As part of an “introduction to git” training day I’m running I prepared a quiz for the group. After all, what else would you do over lunch?
I thought I was okay with git, but the old adage is true: if you really want to learn something, get a student. I found out a lot about git’s nooks and crannies in the course of preparing the material. See how you do; it’s not meant to be tricky. Answers next week…
Basic operations
- Describe the working directory, staging area and repository.
- What two things does git rm myfile do?
- Where do the following commands get myfile from? (And in case you’re as clever as one participant: No, myfile is not a branch)

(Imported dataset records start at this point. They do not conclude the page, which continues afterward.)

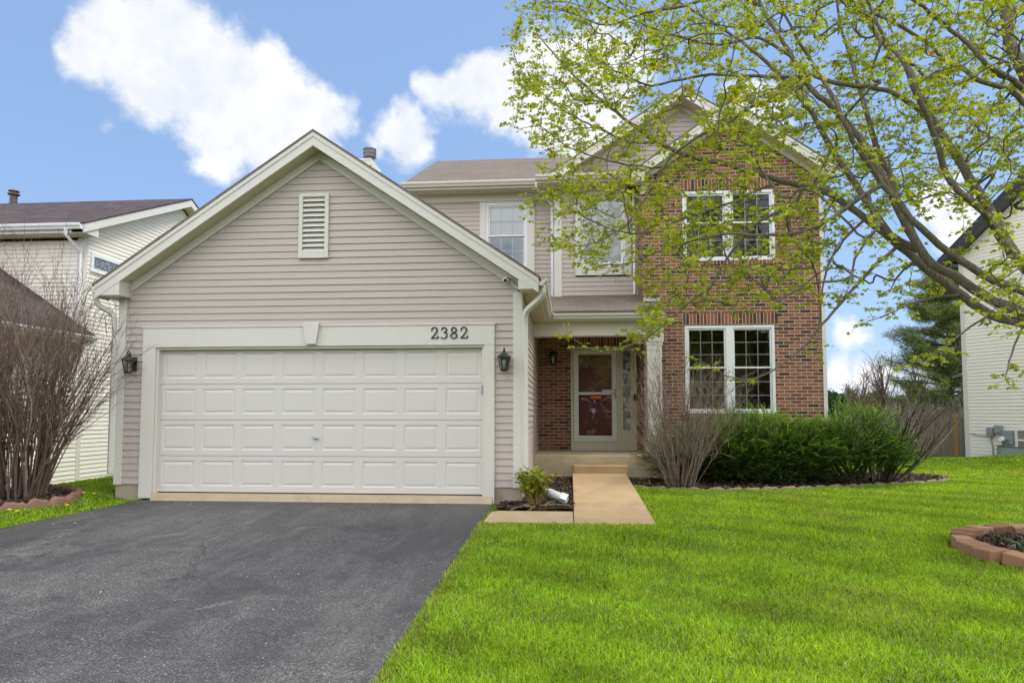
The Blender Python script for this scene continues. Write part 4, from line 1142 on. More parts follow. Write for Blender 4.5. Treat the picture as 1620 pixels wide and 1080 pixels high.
# right-hand neighbour, turned a little off our house
NRc = np.array([11.92, 12.19]); da = R(22.5); du = np.array([math.sin(da), -math.cos(da), 0]); dn = np.array([-math.cos(da), -math.sin(da), 0])
NRt = thing('neighbour_house', (14.5, 9.0, 0), 'cream sided house with dark roof at the right edge, behind the maple', 'house')
O3 = np.array([NRc[0], NRc[1], 0.])
def RP(u, n, z): return O3+du*u+dn*n+np.array([0, 0, z])
EZ, PIT, RU = 6.25, .70, 4.3
mb = MB(); siding(mb, O3, du, dn, -.35, 9.0, lambda v: max(0., (v+.25-EZ)/PIT), lambda v: min(8.6, 8.6-(v+.25-EZ)/PIT), lip=.017)
mb.build('siding', M['nsiding2'], NRt)
mb = MB(); 
def rbox(u0, u1, n0, n1, z0, z1, mbx=None):
    m_ = mbx or mb
    m_.obox(RP((u0+u1)/2, (n0+n1)/2, (z0+z1)/2), du, dn, (0, 0, 1), (u1-u0)/2, (n1-n0)/2, (z1-z0)/2)
rbox(.02, 8.6, -9, -.02, -.6, 6.1); mb.build('wall_core', M['nsiding2'], NRt)
mb = MB(); rbox(-.02, .13, -.02, .022, -.5, 6.05); rbox(-.022, -.001, -.3, -.021, -.5, 6.05); mb.build('corner_board', M['trim'], NRt)
def rpoly(mbx, pts_uz, n0, n1):
    A = [RP(u, n0, z) for u, z in pts_uz]; B = [RP(u, n1, z) for u, z in pts_uz]; k = len(A)
    mbx.poly(A[::-1]); mbx.poly(B)
    for i in range(k): j = (i+1) % k; mbx.poly([A[i], A[j], B[j], B[i]])
for u0 in (-.42,):
    ztip = EZ+PIT*u0
    zt = EZ+PIT*RU
    mb = MB(); rpoly(mb, [(u0, ztip-.0), (RU, zt), (8.6-u0, ztip), (8.6-u0, ztip-.05), (RU, zt-.05), (u0, ztip-.05)], -9.2, .42); mb.build('roof', M['droof'], NRt)
    mb = MB(); rpoly(mb, [(u0, ztip-.051), (RU, zt-.051), (8.6-u0, ztip-.051), (8.6-u0, ztip-.26), (RU, zt-.26), (u0, ztip-.26)], .38, .415); mb.build('rake_board', plain('dark fascia', (.035, .037, .042), .5), NRt)
    mb = MB(); rpoly(mb, [(u0, ztip-.2), (RU, zt-.2), (8.6-u0, ztip-.2), (8.6-u0, ztip-.22), (RU, zt-.22), (u0, ztip-.22)], .0, .37); rpoly(mb, [(u0, ztip-.24), (.02, ztip-.24), (.02, ztip-.22), (u0, ztip-.22)], -9, -.001); mb.build('soffit', plain('dark soffit', (.10, .10, .11), .6), NRt)
    mb = MB(); rpoly(mb, [(u0-.12, ztip-.02), (u0-.12, ztip-.13), (u0-.02, ztip-.15), (u0-.02, ztip-.02)], -9, .40); mb.build('gutter', M['white'], NRt)

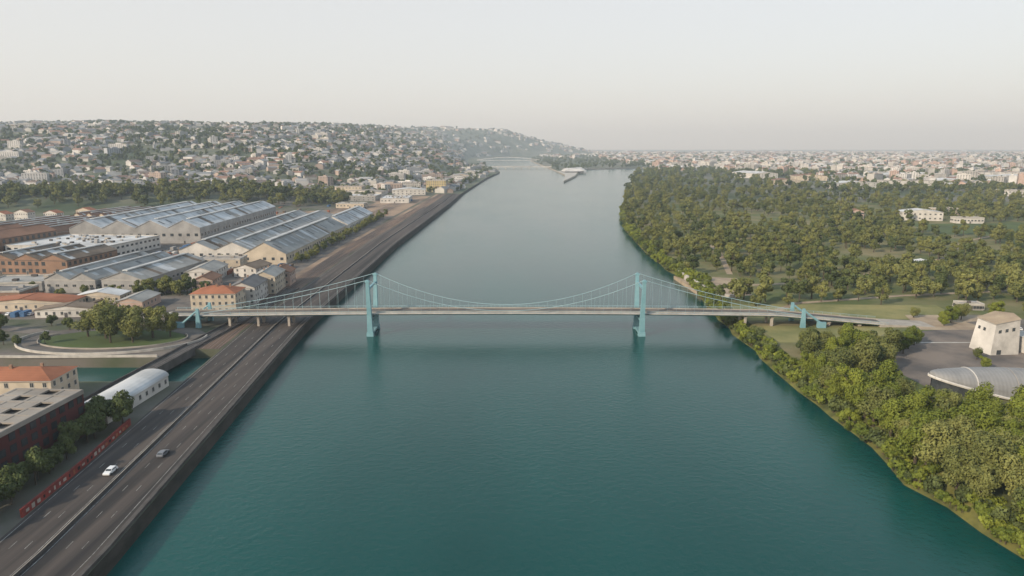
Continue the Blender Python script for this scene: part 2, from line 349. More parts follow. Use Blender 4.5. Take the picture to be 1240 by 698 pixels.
# ------------------------------------------------------------ buildings
def building(name,cx,cy,w,l,h,rot=0,roof='gable',n=1,rh=3,wall='cream',rm='tile',floors=0,bays=(4,4),ww=1.1,wh=1.5,gz=4.,skyl=False,door=True,chim=0,tr='lightconc',sill=True):
    e=empty(name,(cx,cy,gz),math.radians(rot)); wb=B(); rb=B(); wi=B()
    hw,hl=w/2,l/2
    wb.box(0,0,h/2-.5,w,l,h+1,wall)
    o=.5
    if roof=='gable':
        g=w/n
        for i in range(n):
            x0=-hw+i*g;x1=x0+g;xm=(x0+x1)/2
            for yy,sg in((-hl,1),(hl,-1)):
                pts=[(x0,yy,h),(x1,yy,h),(xm,yy,h+rh)]; wb.poly(pts if sg>0 else pts[::-1],wall)
            oo=o if n==1 else 0
            for (xa,xb,sx) in((x0,xm,-1),(x1,xm,1)):
                xe=xa+sx*oo; ze=h-(rh/(g/2))*oo
                q=[(xe,-hl-o,ze+.03),(xe,hl+o,ze+.03),(xb,hl+o,h+rh+.03),(xb,-hl-o,h+rh+.03)]
                if sx<0: q=[q[0],q[3],q[2],q[1]]
                rb.hexa(list(q)+[(a,b_,c+.22) for a,b_,c in q],rm)
                if skyl:
                    k=int(l/14)
                    for j in range(k):
                        yc=-hl+(j+.5)*l/k
                        f0,f1=.35,.75
                        if R.random()<.3: continue
                        A=lambda f,yv:(xe+(xb-xe)*f,yv,ze+(h+rh-ze)*f+.3)
                        rb.poly([A(f0,yc-1.6),A(f1,yc-1.6),A(f1,yc+1.6),A(f0,yc+1.6)],R.choice(['skyl','skyl','slate']))
                    for j in range(int(l/22)):
                        yc=R.uniform(-hl+4,hl-8); dy=R.uniform(3,9); A=lambda f,yv:(xe+(xb-xe)*f,yv,ze+(h+rh-ze)*f+.27)
                        rb.poly([A(.03,yc),A(.97,yc),A(.97,yc+dy),A(.03,yc+dy)],R.choice(['brownr','metalr','flat','whiter']))
            rb.box(xm,0,h+rh+.3,.5,l+2*o,.18,rm)
            if n>1 and i<n-1: rb.box(x1,0,h+.3,.6,l,.2,'darkconc')
        if skyl:
            for i in range(n): 
                xm=-hw+(i+.5)*g; rb.box(xm,0,h+rh+.5,g*.12,l*.9,.7,'skyl')
    elif roof=='hip':
        k=min(hw,hl); r0=[(-hw-o,-hl-o,h),(hw+o,-hl-o,h),(hw+o,hl+o,h),(-hw-o,hl+o,h)]
        if w>=l: a,c=(-hw+k,0,h+rh),(hw-k,0,h+rh); fs=[[r0[0],r0[1],c,a],[r0[1],r0[2],c],[r0[2],r0[3],a,c],[r0[3],r0[0],a]]
        else: a,c=(0,-hl+k,h+rh),(0,hl-k,h+rh); fs=[[r0[0],r0[1],a],[r0[1],r0[2],c,a],[r0[2],r0[3],c],[r0[3],r0[0],a,c]]
        for f in fs: rb.poly(f,rm)
        rb.box(0,0,h-.12,w+2*o,l+2*o,.2,'lightconc')
    elif roof=='barrel':
        N=10
        for i in range(N):
            t0,t1=math.pi*i/N,math.pi*(i+1)/N
            a=(-math.cos(t0)*(hw+.3),h+math.sin(t0)*rh);c=(-math.cos(t1)*(hw+.3),h+math.sin(t1)*rh)
            rb.poly([(a[0],-hl-.3,a[1]),(c[0],-hl-.3,c[1]),(c[0],hl+.3,c[1]),(a[0],hl+.3,a[1])],rm)
        for yy in(-hl,hl): wb.poly([(-math.cos(math.pi*i/N)*hw,yy,h+math.sin(math.pi*i/N)*rh) for i in range(N+1)],wall)
    elif roof=='frame':
        rb.box(0,0,h+.05,w-.7,l-.7,.1,'darkconc')
        nx,ny=4,9
        for i in range(nx+1): rb.box(-hw+.4+i*(w-.8)/nx,0,h+.9,.9,l,.5,'flat')
        for j in range(ny+1): rb.box(0,-hl+.4+j*(l-.8)/ny,h+.92,w,.9,.5,'flat')
        for i in range(nx):
            for j in range(ny):
                if (i+j*2)%3: rb.box(-hw+.4+(i+.5)*(w-.8)/nx,-hl+.4+(j+.5)*(l-.8)/ny,h+.87,(w-.8)/nx-.8,(l-.8)/ny-.8,.3,'flat')
        for s in(-1,1):
            rb.box(s*(hw+.02),0,h+.4,.35,l+.2,1.2,'flat'); rb.box(0,s*(hl+.02),h+.4,w-.5,.35,1.2,'flat')
    else:
        rb.box(0,0,h+.1,w-.7,l-.7,.15,rm)
        for s in(-1,1):
            rb.box(s*(hw-.05),0,h+.35,.5,l+.4,.9,'lightconc'); rb.box(0,s*(hl-.05),h+.35,w-.42,.5,.9,'lightconc')
        rr=random.Random(int(cx*7+cy))
        for i in range(max(2,int(w*l/120))):
            rb.box(rr.uniform(-.38,.38)*w,rr.uniform(-.42,.42)*l,h+.8,rr.uniform(1,3),rr.uniform(1,3.5),rr.uniform(.8,1.8),rr.choice(['conc','greyw','darkconc']))
    for i in range(chim):
        x=(-.5+(i+.5)/chim)*(w if w>l else l)*.85
        rb.box(x if w>l else R.uniform(-.12,.12)*w, R.uniform(-.1,.1)*l if w>l else x,h+rh*.8+.4,.9,.7,2.2,'brick')
    if floors:
        fh=h/floors
        for fl in range(floors):
            z=fl*fh+fh*.55
            for s in(-1,1):
                for i in range(bays[0]):
                    if R.random()<.06: continue
                    x=-hw+(i+.5)*w/bays[0]; wi.box(x,s*hl,z,ww+.3,.1,wh+.3,tr); wi.box(x,s*hl,z,ww,.18,wh,'glass')
                    if sill: wi.box(x,s*hl,z-wh/2-.2,ww+.5,.4,.12,tr); wi.box(x,s*hl,z,.07,.22,wh,tr)
                for i in range(bays[1]):
                    if R.random()<.06: continue
                    yv=-hl+(i+.5)*l/bays[1]; wi.box(s*hw,yv,z,.1,ww+.3,wh+.3,tr); wi.box(s*hw,yv,z,.18,ww,wh,'glass')
                    if sill: wi.box(s*hw,yv,z-wh/2-.2,.4,ww+.5,.12,tr); wi.box(s*hw,yv,z,.22,.07,wh,tr)
        if sill:
            for s in(-1,1):
                wi.box(0,s*hl,h-.18,w+.3,.3,.3,tr); wi.box(s*hw,0,h-.18,.3,l-.31,.3,tr)
    if door:
        for i in range(n if roof=='gable' else 1):
            g=w/(n if roof=='gable' else 1); xm=-hw+(i+.5)*g if roof=='gable' else 0
            dw=min(4.5,g*.3) if not floors else 1.3; dh=min(4.5,h*.7) if not floors else 2.3
            wi.box(xm,-hl,dh/2,dw,.26,dh,'darkconc'); wi.box(xm,-hl,dh/2,dw+.5,.16,dh+.5,'greyw')
    wb.obj('walls',e); rb.obj('roof',e); wi.obj('windows',e)
    return e
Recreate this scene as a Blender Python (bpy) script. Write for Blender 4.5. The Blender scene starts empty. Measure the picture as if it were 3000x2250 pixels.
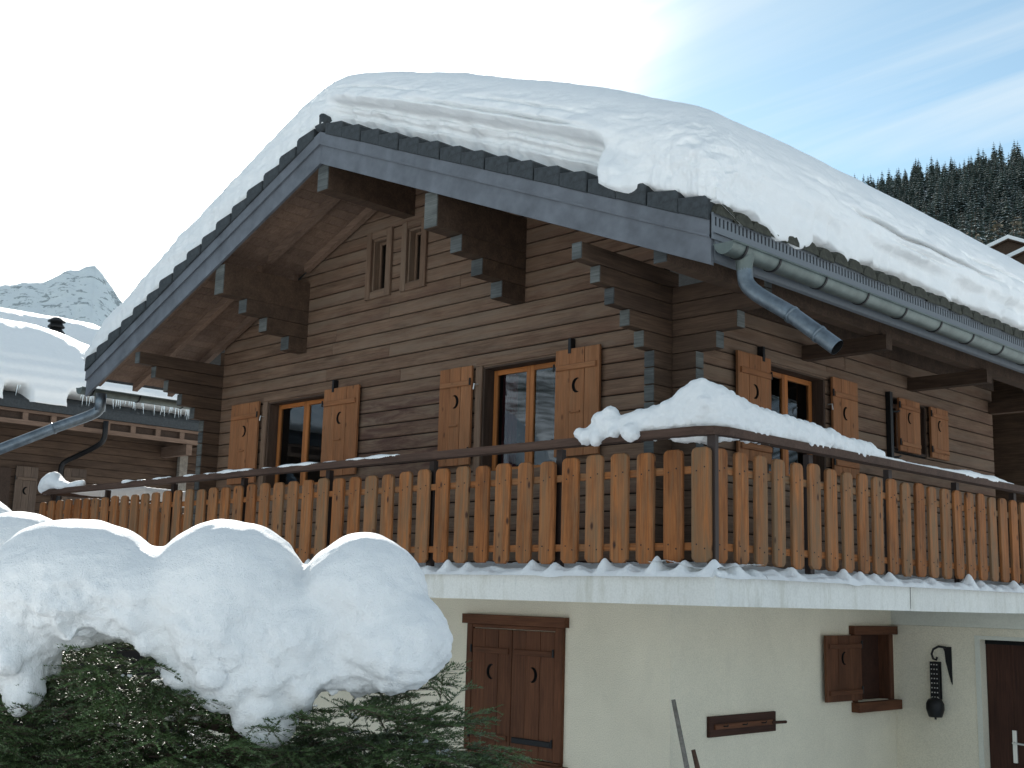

git checkout myfile git checkout HEAD -- myfile git checkout 9bffd0 -- myfile
- If git status says “Nothing to commit”, what’s in the staging area?
Branches and tags
- What’s a branch, really?
- If you want to continue from where you are now but on a new branch, what are the two steps to take (which can be rolled into one command)?
- How do you switch to another branch?
- Branches and tags are very similar. Why? And what’s the difference?
Remote branches
- What does alice/rel-1200 mean as a branch name?
- What can’t you do with a remote branch (e.g. bob/refactored)?
- If I fetch origin/master and then someone else pushes their master to origin, what happens to my origin/master?
Merging
- When does a merge conflict occur?
- What is the last step of a merge if there no conflicts?
- How do you signal you’ve resolved a conflict in a file?
- What’s a fast-forward merge?
Pushing and pulling
- What two operations does git pull do?
- Which branches will git pull origin pull down?
- Which branches will git push origin push up?
Rebasing
- Why is rebasing called “rebasing”?
- If you git rebase origin/master what line of commits gets moved where?
- How do you signal a conflict resolution on a file during a rebase?
- How do you continue the rebase after that?
- How do fetch and rebase in one command?
- What flag prevents a multiway (traditional) merge?
- When a commit moves as part of a rebase, what changes and what stays the same?
- What’s the danger in rebasing other people’s work?